## Supplied data
>> Start

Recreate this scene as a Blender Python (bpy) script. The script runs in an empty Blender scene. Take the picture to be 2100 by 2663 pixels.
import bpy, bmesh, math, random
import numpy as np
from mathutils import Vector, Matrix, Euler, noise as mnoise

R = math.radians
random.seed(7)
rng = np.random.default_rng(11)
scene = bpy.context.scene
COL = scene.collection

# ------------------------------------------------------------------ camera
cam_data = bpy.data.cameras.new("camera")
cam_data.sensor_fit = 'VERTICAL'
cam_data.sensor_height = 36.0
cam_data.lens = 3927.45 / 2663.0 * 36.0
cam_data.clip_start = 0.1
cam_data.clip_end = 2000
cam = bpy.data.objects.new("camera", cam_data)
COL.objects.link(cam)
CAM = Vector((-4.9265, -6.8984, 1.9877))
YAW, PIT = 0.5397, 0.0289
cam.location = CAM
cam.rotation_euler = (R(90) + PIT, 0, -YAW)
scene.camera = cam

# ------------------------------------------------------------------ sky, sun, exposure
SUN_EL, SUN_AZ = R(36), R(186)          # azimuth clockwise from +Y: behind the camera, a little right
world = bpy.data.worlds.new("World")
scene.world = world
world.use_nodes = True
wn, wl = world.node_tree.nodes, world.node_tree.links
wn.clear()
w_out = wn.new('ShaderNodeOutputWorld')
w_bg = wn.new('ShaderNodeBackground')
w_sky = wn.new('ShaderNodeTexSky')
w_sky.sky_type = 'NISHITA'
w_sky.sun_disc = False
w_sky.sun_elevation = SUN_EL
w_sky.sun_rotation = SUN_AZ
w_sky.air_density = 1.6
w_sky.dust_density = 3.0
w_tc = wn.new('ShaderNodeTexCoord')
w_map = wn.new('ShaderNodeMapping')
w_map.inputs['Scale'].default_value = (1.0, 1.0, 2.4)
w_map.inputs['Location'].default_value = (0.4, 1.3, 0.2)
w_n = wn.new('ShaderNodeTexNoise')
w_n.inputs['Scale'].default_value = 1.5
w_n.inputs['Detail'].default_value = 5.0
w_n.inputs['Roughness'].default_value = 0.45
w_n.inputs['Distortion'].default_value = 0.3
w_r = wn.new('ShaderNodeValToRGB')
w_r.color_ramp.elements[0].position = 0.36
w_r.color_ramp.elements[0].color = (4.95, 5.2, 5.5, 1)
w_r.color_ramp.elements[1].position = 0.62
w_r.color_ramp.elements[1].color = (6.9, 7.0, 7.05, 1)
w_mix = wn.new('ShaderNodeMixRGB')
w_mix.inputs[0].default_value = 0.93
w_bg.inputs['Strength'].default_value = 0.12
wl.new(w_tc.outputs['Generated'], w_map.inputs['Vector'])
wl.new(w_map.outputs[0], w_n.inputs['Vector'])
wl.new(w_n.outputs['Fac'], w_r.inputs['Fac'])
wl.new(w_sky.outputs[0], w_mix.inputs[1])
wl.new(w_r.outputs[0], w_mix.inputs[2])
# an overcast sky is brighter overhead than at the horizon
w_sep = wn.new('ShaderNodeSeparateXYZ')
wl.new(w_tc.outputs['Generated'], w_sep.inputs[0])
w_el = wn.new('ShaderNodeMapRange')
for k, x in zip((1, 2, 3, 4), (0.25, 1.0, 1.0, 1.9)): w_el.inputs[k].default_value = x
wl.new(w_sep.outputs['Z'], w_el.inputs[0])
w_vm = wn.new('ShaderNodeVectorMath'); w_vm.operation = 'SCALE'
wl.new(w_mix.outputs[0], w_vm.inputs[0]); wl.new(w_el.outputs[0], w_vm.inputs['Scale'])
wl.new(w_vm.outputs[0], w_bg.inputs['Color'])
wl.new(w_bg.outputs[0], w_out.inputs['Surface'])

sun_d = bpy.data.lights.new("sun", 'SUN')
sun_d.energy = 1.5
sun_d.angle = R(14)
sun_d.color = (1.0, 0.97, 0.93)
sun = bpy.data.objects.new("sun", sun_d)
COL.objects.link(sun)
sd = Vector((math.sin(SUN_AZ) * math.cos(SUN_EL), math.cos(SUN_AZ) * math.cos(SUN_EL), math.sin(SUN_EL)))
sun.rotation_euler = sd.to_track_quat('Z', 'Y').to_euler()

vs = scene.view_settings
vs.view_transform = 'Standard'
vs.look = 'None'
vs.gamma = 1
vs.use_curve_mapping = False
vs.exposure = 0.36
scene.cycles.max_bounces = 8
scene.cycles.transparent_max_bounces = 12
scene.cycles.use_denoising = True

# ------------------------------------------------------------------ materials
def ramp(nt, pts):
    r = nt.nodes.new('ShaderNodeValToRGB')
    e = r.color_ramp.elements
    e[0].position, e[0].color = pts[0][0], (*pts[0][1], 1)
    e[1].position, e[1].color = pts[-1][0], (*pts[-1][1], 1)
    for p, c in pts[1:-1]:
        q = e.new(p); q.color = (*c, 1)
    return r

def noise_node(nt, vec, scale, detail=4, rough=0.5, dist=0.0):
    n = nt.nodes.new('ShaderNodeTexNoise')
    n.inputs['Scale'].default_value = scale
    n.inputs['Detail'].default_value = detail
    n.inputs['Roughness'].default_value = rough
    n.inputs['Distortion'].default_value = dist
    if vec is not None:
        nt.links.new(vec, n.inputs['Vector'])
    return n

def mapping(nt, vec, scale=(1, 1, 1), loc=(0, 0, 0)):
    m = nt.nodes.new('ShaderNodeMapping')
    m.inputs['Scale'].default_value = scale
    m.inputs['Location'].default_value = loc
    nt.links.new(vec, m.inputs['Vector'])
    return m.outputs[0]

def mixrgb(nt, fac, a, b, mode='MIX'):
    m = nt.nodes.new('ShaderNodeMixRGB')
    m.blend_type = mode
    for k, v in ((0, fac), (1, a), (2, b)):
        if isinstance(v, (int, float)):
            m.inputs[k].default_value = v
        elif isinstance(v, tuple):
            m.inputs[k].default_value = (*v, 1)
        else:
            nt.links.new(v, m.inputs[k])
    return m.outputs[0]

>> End

## Exercise aim
Count the lines in the material above where the string "scene" appears, then state only that count.

## Correct answer
9